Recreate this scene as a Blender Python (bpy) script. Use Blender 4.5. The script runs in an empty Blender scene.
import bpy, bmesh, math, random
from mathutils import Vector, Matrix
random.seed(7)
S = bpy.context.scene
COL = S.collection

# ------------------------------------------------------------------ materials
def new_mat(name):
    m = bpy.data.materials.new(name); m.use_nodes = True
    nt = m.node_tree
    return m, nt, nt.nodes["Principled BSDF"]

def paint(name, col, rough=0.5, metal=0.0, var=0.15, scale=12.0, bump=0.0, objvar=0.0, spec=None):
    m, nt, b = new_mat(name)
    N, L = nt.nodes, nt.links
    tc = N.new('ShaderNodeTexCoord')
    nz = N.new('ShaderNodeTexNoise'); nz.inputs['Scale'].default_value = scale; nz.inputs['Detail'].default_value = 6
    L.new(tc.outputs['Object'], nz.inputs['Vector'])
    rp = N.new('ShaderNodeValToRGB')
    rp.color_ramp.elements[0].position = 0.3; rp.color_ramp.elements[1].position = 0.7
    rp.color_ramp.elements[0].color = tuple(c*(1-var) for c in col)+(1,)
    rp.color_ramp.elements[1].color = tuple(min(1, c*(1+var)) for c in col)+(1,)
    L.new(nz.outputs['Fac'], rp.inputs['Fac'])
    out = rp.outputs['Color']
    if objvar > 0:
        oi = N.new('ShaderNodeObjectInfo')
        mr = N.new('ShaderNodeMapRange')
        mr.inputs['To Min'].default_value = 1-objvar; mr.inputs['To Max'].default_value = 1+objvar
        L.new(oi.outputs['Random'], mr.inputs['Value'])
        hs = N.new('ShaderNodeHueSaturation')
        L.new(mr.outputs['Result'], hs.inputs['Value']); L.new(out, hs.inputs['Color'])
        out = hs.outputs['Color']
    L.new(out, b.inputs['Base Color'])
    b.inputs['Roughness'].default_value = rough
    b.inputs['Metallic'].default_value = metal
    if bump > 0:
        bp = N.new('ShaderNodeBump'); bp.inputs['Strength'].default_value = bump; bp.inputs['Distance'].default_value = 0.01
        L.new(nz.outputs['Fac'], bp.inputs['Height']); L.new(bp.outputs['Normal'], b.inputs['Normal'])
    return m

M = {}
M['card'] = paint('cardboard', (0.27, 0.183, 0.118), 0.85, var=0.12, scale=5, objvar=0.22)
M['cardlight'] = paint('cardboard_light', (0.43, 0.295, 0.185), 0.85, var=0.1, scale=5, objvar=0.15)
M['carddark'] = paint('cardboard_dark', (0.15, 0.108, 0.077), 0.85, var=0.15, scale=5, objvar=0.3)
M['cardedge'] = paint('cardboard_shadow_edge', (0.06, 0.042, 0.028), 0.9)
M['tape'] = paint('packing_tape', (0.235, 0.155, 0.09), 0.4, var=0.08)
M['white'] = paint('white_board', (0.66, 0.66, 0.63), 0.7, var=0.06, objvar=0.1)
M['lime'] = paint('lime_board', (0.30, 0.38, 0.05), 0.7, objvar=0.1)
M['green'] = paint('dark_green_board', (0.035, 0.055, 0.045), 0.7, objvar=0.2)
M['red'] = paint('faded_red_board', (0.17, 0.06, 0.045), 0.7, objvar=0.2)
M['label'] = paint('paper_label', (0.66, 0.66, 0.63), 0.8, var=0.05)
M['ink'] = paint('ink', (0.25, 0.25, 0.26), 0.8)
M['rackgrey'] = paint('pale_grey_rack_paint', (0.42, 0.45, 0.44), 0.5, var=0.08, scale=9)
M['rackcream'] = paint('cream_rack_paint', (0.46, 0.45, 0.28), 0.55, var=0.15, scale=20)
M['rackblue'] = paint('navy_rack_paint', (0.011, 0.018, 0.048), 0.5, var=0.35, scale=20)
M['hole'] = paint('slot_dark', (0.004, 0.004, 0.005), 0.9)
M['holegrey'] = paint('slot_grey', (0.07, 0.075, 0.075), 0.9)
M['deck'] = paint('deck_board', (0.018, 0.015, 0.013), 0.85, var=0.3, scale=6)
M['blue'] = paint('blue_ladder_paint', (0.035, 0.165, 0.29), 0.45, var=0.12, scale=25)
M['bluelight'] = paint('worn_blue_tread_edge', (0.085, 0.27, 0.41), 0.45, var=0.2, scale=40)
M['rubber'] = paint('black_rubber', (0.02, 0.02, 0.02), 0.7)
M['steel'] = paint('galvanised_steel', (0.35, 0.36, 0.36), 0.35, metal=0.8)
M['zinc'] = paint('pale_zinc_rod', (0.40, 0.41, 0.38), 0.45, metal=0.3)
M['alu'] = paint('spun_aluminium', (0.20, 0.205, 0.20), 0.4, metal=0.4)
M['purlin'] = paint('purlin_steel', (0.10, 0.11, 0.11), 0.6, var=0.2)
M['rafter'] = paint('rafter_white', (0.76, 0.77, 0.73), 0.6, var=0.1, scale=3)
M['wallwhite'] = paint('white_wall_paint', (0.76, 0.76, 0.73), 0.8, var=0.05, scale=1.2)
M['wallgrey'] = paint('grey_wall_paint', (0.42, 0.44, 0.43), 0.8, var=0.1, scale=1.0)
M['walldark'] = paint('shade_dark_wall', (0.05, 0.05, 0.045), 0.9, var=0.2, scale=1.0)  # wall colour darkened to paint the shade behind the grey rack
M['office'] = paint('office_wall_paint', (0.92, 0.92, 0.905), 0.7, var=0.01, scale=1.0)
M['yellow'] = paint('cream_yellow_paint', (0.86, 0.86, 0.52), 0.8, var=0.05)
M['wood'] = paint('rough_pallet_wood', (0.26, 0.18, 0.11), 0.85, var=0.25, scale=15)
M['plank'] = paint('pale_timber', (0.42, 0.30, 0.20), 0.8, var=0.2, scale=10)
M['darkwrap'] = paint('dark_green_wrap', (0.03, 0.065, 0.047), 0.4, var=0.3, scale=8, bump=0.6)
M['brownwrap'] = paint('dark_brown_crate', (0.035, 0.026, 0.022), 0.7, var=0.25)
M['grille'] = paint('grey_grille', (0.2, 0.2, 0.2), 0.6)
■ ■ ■
* [GIVEN PROBLEM]:
Repeat every line of the material exactly as given.

* [ANSWER TO THIS EXERCISE]:
Recreate this scene as a Blender Python (bpy) script. Use Blender 4.5. The script runs in an empty Blender scene.
import bpy, bmesh, math, random
from mathutils import Vector, Matrix
random.seed(7)
S = bpy.context.scene
COL = S.collection

# ------------------------------------------------------------------ materials
def new_mat(name):
    m = bpy.data.materials.new(name); m.use_nodes = True
    nt = m.node_tree
    return m, nt, nt.nodes["Principled BSDF"]

def paint(name, col, rough=0.5, metal=0.0, var=0.15, scale=12.0, bump=0.0, objvar=0.0, spec=None):
    m, nt, b = new_mat(name)
    N, L = nt.nodes, nt.links
    tc = N.new('ShaderNodeTexCoord')
    nz = N.new('ShaderNodeTexNoise'); nz.inputs['Scale'].default_value = scale; nz.inputs['Detail'].default_value = 6
    L.new(tc.outputs['Object'], nz.inputs['Vector'])
    rp = N.new('ShaderNodeValToRGB')
    rp.color_ramp.elements[0].position = 0.3; rp.color_ramp.elements[1].position = 0.7
    rp.color_ramp.elements[0].color = tuple(c*(1-var) for c in col)+(1,)
    rp.color_ramp.elements[1].color = tuple(min(1, c*(1+var)) for c in col)+(1,)
    L.new(nz.outputs['Fac'], rp.inputs['Fac'])
    out = rp.outputs['Color']
    if objvar > 0:
        oi = N.new('ShaderNodeObjectInfo')
        mr = N.new('ShaderNodeMapRange')
        mr.inputs['To Min'].default_value = 1-objvar; mr.inputs['To Max'].default_value = 1+objvar
        L.new(oi.outputs['Random'], mr.inputs['Value'])
        hs = N.new('ShaderNodeHueSaturation')
        L.new(mr.outputs['Result'], hs.inputs['Value']); L.new(out, hs.inputs['Color'])
        out = hs.outputs['Color']
    L.new(out, b.inputs['Base Color'])
    b.inputs['Roughness'].default_value = rough
    b.inputs['Metallic'].default_value = metal
    if bump > 0:
        bp = N.new('ShaderNodeBump'); bp.inputs['Strength'].default_value = bump; bp.inputs['Distance'].default_value = 0.01
        L.new(nz.outputs['Fac'], bp.inputs['Height']); L.new(bp.outputs['Normal'], b.inputs['Normal'])
    return m

M = {}
M['card'] = paint('cardboard', (0.27, 0.183, 0.118), 0.85, var=0.12, scale=5, objvar=0.22)
M['cardlight'] = paint('cardboard_light', (0.43, 0.295, 0.185), 0.85, var=0.1, scale=5, objvar=0.15)
M['carddark'] = paint('cardboard_dark', (0.15, 0.108, 0.077), 0.85, var=0.15, scale=5, objvar=0.3)
M['cardedge'] = paint('cardboard_shadow_edge', (0.06, 0.042, 0.028), 0.9)
M['tape'] = paint('packing_tape', (0.235, 0.155, 0.09), 0.4, var=0.08)
M['white'] = paint('white_board', (0.66, 0.66, 0.63), 0.7, var=0.06, objvar=0.1)
M['lime'] = paint('lime_board', (0.30, 0.38, 0.05), 0.7, objvar=0.1)
M['green'] = paint('dark_green_board', (0.035, 0.055, 0.045), 0.7, objvar=0.2)
M['red'] = paint('faded_red_board', (0.17, 0.06, 0.045), 0.7, objvar=0.2)
M['label'] = paint('paper_label', (0.66, 0.66, 0.63), 0.8, var=0.05)
M['ink'] = paint('ink', (0.25, 0.25, 0.26), 0.8)
M['rackgrey'] = paint('pale_grey_rack_paint', (0.42, 0.45, 0.44), 0.5, var=0.08, scale=9)
M['rackcream'] = paint('cream_rack_paint', (0.46, 0.45, 0.28), 0.55, var=0.15, scale=20)
M['rackblue'] = paint('navy_rack_paint', (0.011, 0.018, 0.048), 0.5, var=0.35, scale=20)
M['hole'] = paint('slot_dark', (0.004, 0.004, 0.005), 0.9)
M['holegrey'] = paint('slot_grey', (0.07, 0.075, 0.075), 0.9)
M['deck'] = paint('deck_board', (0.018, 0.015, 0.013), 0.85, var=0.3, scale=6)
M['blue'] = paint('blue_ladder_paint', (0.035, 0.165, 0.29), 0.45, var=0.12, scale=25)
M['bluelight'] = paint('worn_blue_tread_edge', (0.085, 0.27, 0.41), 0.45, var=0.2, scale=40)
M['rubber'] = paint('black_rubber', (0.02, 0.02, 0.02), 0.7)
M['steel'] = paint('galvanised_steel', (0.35, 0.36, 0.36), 0.35, metal=0.8)
M['zinc'] = paint('pale_zinc_rod', (0.40, 0.41, 0.38), 0.45, metal=0.3)
M['alu'] = paint('spun_aluminium', (0.20, 0.205, 0.20), 0.4, metal=0.4)
M['purlin'] = paint('purlin_steel', (0.10, 0.11, 0.11), 0.6, var=0.2)
M['rafter'] = paint('rafter_white', (0.76, 0.77, 0.73), 0.6, var=0.1, scale=3)
M['wallwhite'] = paint('white_wall_paint', (0.76, 0.76, 0.73), 0.8, var=0.05, scale=1.2)
M['wallgrey'] = paint('grey_wall_paint', (0.42, 0.44, 0.43), 0.8, var=0.1, scale=1.0)
M['walldark'] = paint('shade_dark_wall', (0.05, 0.05, 0.045), 0.9, var=0.2, scale=1.0)  # wall colour darkened to paint the shade behind the grey rack
M['office'] = paint('office_wall_paint', (0.92, 0.92, 0.905), 0.7, var=0.01, scale=1.0)
M['yellow'] = paint('cream_yellow_paint', (0.86, 0.86, 0.52), 0.8, var=0.05)
M['wood'] = paint('rough_pallet_wood', (0.26, 0.18, 0.11), 0.85, var=0.25, scale=15)
M['plank'] = paint('pale_timber', (0.42, 0.30, 0.20), 0.8, var=0.2, scale=10)
M['darkwrap'] = paint('dark_green_wrap', (0.03, 0.065, 0.047), 0.4, var=0.3, scale=8, bump=0.6)
M['brownwrap'] = paint('dark_brown_crate', (0.035, 0.026, 0.022), 0.7, var=0.25)
M['grille'] = paint('grey_grille', (0.2, 0.2, 0.2), 0.6)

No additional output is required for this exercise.